1. Sliding motion produces more wear than rolling motion. Worm gear moves in sliding motion and cause temperature rise.
2. A lot of wear will occur during startup, shutdown, low speed or high load conditions. During this time, machine is operating in boundary lubrication regime when oil film is not thick enough to overcome the surface roughness of the contacting metal surfaces, and friction is at its highest level.
3. Components of lubricants:
i. Lubrication oil(typical): approx. 90% base oil, 10% additives
ii. Compressor oil: approx. 99% base oil, 1% additives
iii. Engine oil: approx. 80% base oil, 20% additives.
iv. Grease: approx. 70% base oil, 10% additives, 20% thickener.
Note: Grease lubrication is only satisfactory up to about xx oC.
4. ISO Viscosity Grade reports viscosity at 40degC. Dynamic (aka absolute) viscosity (cP or mPa s) tells how much force is needed to make a lubricant flow, Kinematic viscosity (cSt or mm2/s) tells how fast a lubricant flow when a force is applied. Lubricant viscosity is affected by contaminants (e.g. water or dirt particles) and oil ageing.
5. Viscosity Index (VI) of lube oil tells us the rate of viscosity change due to a temperature change. VI is determined by measuring the kinematic viscosity at 40 & 100 oC and compare with two reference oils of VI = 0 & 100.

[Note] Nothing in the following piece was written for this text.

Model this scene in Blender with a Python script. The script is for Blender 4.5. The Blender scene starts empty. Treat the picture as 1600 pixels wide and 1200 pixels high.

6. Typical Viscosity Index (VI) of Lube Base Oil:
a. Traditional mineral oil (Group I base oil) – 95 to 100
b. Hydrotreated mineral oil (Group II base oil)– typically above 100
c. Hydrotreated mineral oil (Group II+ base oil) – Group II base oil that has a slightly higher VI of approx. 115, Group II+ is not officially recognized by API though.
d. Hydrocracked base oil (Group III base oil) – >120
(Note: Group I, II & III base oils are considered mineral oils as they are derived from crude oil). However, Group III base oil is considered as synthetic base oils for marketing purposes as new hydrocarbon structure is created during the hydrocracking process.
e. Polyalphaolefin (PAO) synthetic oil (Group IV base oil): up to 140
(Note: It is a pure chemical that is not refined from crude oil)
f. Group V base oil (e.g. polyalkylene glycols (PAGs), synthetic esters, etc)
Note: Sulfur content of Group I is > 0.03%, Group II & III is < 0.03%. The quality of a lubricant is gauged by examining how much the viscosity will decrease with increasing temperature. Lube oils with high VI experience lower degree of viscosity decrease as the temperature increases. This property makes high VI oils much more stable and therefore more desirable.
7. Factors to be considered when selecting oil lubricants:
- Equipment manufacturer’s recommendations (e.g. min., optimal & max. viscosity). The most important property of lube oil that determines the bearing life is viscosity. Bearing speed and bearing pitch diameter are used to determine the proper oil viscosity for a bearing.
- .Ambient temperature. If the ambient temperature is increased, an oil that is higher in viscosity is generally recommended. Conversely, if the ambient temperature is lowered, a lighter oil is recommended.
- Operating temperatures of equipment. A xxoC increase over ambient would be expected in a worm gear set. For high temperature (>xxx oC) applications, the preferred method of lubrication is circulating oil with a heat exchanger. Viscosity Index (VI) diagram to be evaluated for the entire operating range. Synthetics oils have the longest oxidation life among all types of industrial gear oil.
- Rotating speed (oil to be used for lubricating high speed bearings). If the speed of a bearing is increased, an oil that is lower in viscosity is generally recommended.
- Additives such as antioxidant and detergent are added to lube oil to remove existing debris, prevents new deposit from forming in engine, and combat harmful effects of ethanol that cause engine corrosion over time.
- Loading or abnormal pressure
- Type of oil lubrication (e.g. boundary, fluid film lubrication, etc.)